Your ego is the first thing to go, and it happens day by day. You will do work you once thought was beneath you because the business needs it. You will be wrong in front of people who report to you. You will ask for help from people who used to ask you. I was one of the lowest-paid people at CreditVidya for longer than I'd like to admit. The founder tag carries a certain image,  but the founder's reality has very little interest in that image. The reality is that you may have to pay for it through the compound interest of skipped sleep and deferred doctors' appointments and the exhaustion that comes from carrying decisions no one else can make. Your body keeps the score even when the spreadsheet doesn't.

There is a particular loneliness in this that nobody warns you about. You can have a significant valuation and still feel like a fraud. The imposter syndrome strikes because when you really work hard, you also start valuing the hard work of others and see your own effort as not deserving enough. Wealthy on paper, feeling hollow inside. The people around you see the numbers. You see the gap between what the number suggests and what you actually feel on a Tuesday morning when three things are on fire, and your co-founder isn't speaking to you.

This is the bill. Presented incrementally as responsibility, over years, in currencies you didn't know you were spending. The bill has to be paid first, before you can think of your own priorities, because you have decided that what you're building is worth the cost. Most founders believe the cost does not exist. Or that they are exempt from it. Because they became founders to buy their own freedom, not to pay for others’ well-being. That's a different mistake, and a more expensive one.

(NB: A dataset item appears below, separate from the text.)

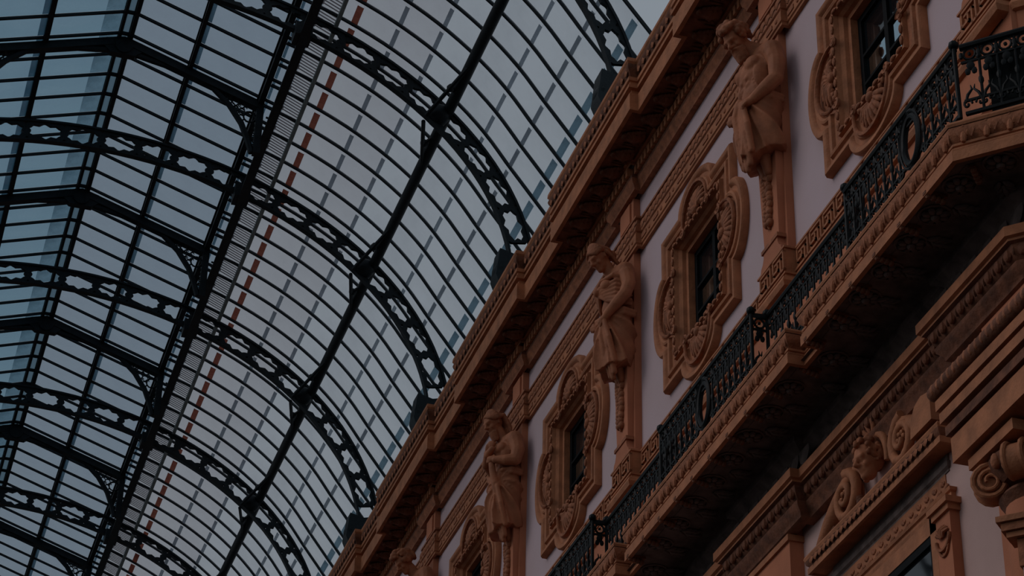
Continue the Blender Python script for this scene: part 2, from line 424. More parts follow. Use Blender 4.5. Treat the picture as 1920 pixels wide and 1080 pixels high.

The only decision that matters

Entrepreneurship isn't about having the perfect idea or waiting for the right moment. It's about deciding, once, that you are responsible for something beyond yourself and then letting that decision make all the smaller decisions for you. The boring business, the daily execution, the Monday meetings - none of these is strategy. They're what responsibility looks like when you stop overthinking decisions and start living them.

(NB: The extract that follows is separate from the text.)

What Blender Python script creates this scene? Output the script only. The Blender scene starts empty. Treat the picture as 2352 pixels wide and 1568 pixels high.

This is what Pochadri and Arun understood that most founders with the tag do not. They didn't wait for the conditions to feel right or the work to feel worthy of them. They decided they were responsible - and that decision did the rest. The 7:30 am ‘collection’ calls weren't a sacrifice. They were just what responsibility looked like on a Tuesday morning.

Most wannabe entrepreneurs begin on the other side of that decision. A twelve-year-old in Kathmandu staring at magazine covers, hoping for an escape that felt like ambition. Imagining yourself on the cover costs nothing and carries no risk of visible failure. The emptiness that drove you to the fantasy in the first place doesn't go away when you actually get the tag. Does it disappear when you reach a certain valuation? No. Does it go away when your name appears somewhere? No. The founders I've watched struggle most after their exits are the ones who believed the cover would finally silence the dreamer within. But the emptiness stays. The question is whether you build something real with ‘responsibility’ or are still staring at someone else's face on a magazine, waiting for a beginning that never comes. Because if you are looking for the status of a founder without stewardship, a model of success that worships valuations, genius, and glamour, while hiding the real task of becoming trustworthy enough to hold responsibility for other people’s livelihoods, that is not going to happen even in your next venture.

Bluntly put, entrepreneurship isn't an escape from subordination - it's the ultimate subordination. You already know which choice you made, now own it.

A notebook full of ideas isn't the problem. The problem is believing that the notebook is the work. It isn't. The work begins when you put the notebook down and do what needs doing: the unglamorous task, the thing beneath you, the thing that doesn't fit the founder you pictured. Because you've decided, quietly, that you are responsible for it. That's the whole thing. It took twenty years for a twelve-year-old boy on the streets of Kathmandu to understand it. You can understand it sooner.